__COLLECTED MATERIAL__:
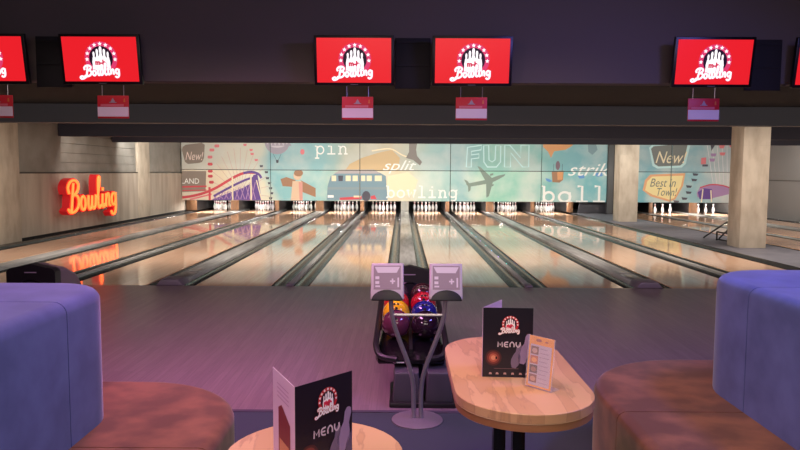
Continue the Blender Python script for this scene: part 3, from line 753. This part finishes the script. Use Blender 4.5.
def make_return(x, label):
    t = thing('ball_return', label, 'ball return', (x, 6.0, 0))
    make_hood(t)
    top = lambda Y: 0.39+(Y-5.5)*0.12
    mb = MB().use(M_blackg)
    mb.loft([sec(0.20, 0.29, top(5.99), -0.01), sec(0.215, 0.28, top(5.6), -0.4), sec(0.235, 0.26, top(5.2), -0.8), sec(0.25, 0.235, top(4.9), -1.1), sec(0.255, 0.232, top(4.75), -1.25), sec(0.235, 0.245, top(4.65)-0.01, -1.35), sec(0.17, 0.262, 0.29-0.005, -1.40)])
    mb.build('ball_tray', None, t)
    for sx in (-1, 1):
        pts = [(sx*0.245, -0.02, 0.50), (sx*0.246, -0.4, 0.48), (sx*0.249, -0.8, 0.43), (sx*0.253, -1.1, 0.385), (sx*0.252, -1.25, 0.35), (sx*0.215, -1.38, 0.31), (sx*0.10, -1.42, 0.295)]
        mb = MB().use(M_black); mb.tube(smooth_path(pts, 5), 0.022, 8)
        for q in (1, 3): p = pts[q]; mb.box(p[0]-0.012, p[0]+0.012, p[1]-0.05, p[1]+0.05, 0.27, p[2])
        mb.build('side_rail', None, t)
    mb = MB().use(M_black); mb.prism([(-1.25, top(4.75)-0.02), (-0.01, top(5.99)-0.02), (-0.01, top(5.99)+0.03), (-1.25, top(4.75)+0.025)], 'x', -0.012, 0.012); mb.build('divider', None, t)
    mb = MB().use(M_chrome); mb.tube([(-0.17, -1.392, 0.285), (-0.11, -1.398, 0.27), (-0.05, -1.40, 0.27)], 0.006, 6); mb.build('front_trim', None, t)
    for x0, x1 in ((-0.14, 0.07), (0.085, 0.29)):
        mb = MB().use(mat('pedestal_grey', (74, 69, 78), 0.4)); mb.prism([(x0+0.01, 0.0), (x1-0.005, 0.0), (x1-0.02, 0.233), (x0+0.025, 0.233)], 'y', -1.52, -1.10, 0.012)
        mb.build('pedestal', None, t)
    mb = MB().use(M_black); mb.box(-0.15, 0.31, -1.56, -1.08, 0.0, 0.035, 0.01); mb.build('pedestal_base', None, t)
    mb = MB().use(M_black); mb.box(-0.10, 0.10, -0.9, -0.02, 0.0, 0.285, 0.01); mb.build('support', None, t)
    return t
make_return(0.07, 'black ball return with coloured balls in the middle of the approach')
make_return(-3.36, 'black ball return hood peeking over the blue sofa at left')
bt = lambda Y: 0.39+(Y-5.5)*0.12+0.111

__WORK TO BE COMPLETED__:
Reproduce every line of the material precisely, omitting its pictures.

__WORKED ANSWER__:
Continue the Blender Python script for this scene: part 3, from line 753. This part finishes the script. Use Blender 4.5.
def make_return(x, label):
    t = thing('ball_return', label, 'ball return', (x, 6.0, 0))
    make_hood(t)
    top = lambda Y: 0.39+(Y-5.5)*0.12
    mb = MB().use(M_blackg)
    mb.loft([sec(0.20, 0.29, top(5.99), -0.01), sec(0.215, 0.28, top(5.6), -0.4), sec(0.235, 0.26, top(5.2), -0.8), sec(0.25, 0.235, top(4.9), -1.1), sec(0.255, 0.232, top(4.75), -1.25), sec(0.235, 0.245, top(4.65)-0.01, -1.35), sec(0.17, 0.262, 0.29-0.005, -1.40)])
    mb.build('ball_tray', None, t)
    for sx in (-1, 1):
        pts = [(sx*0.245, -0.02, 0.50), (sx*0.246, -0.4, 0.48), (sx*0.249, -0.8, 0.43), (sx*0.253, -1.1, 0.385), (sx*0.252, -1.25, 0.35), (sx*0.215, -1.38, 0.31), (sx*0.10, -1.42, 0.295)]
        mb = MB().use(M_black); mb.tube(smooth_path(pts, 5), 0.022, 8)
        for q in (1, 3): p = pts[q]; mb.box(p[0]-0.012, p[0]+0.012, p[1]-0.05, p[1]+0.05, 0.27, p[2])
        mb.build('side_rail', None, t)
    mb = MB().use(M_black); mb.prism([(-1.25, top(4.75)-0.02), (-0.01, top(5.99)-0.02), (-0.01, top(5.99)+0.03), (-1.25, top(4.75)+0.025)], 'x', -0.012, 0.012); mb.build('divider', None, t)
    mb = MB().use(M_chrome); mb.tube([(-0.17, -1.392, 0.285), (-0.11, -1.398, 0.27), (-0.05, -1.40, 0.27)], 0.006, 6); mb.build('front_trim', None, t)
    for x0, x1 in ((-0.14, 0.07), (0.085, 0.29)):
        mb = MB().use(mat('pedestal_grey', (74, 69, 78), 0.4)); mb.prism([(x0+0.01, 0.0), (x1-0.005, 0.0), (x1-0.02, 0.233), (x0+0.025, 0.233)], 'y', -1.52, -1.10, 0.012)
        mb.build('pedestal', None, t)
    mb = MB().use(M_black); mb.box(-0.15, 0.31, -1.56, -1.08, 0.0, 0.035, 0.01); mb.build('pedestal_base', None, t)
    mb = MB().use(M_black); mb.box(-0.10, 0.10, -0.9, -0.02, 0.0, 0.285, 0.01); mb.build('support', None, t)
    return t
make_return(0.07, 'black ball return with coloured balls in the middle of the approach')
make_return(-3.36, 'black ball return hood peeking over the blue sofa at left')
bt = lambda Y: 0.39+(Y-5.5)*0.12+0.111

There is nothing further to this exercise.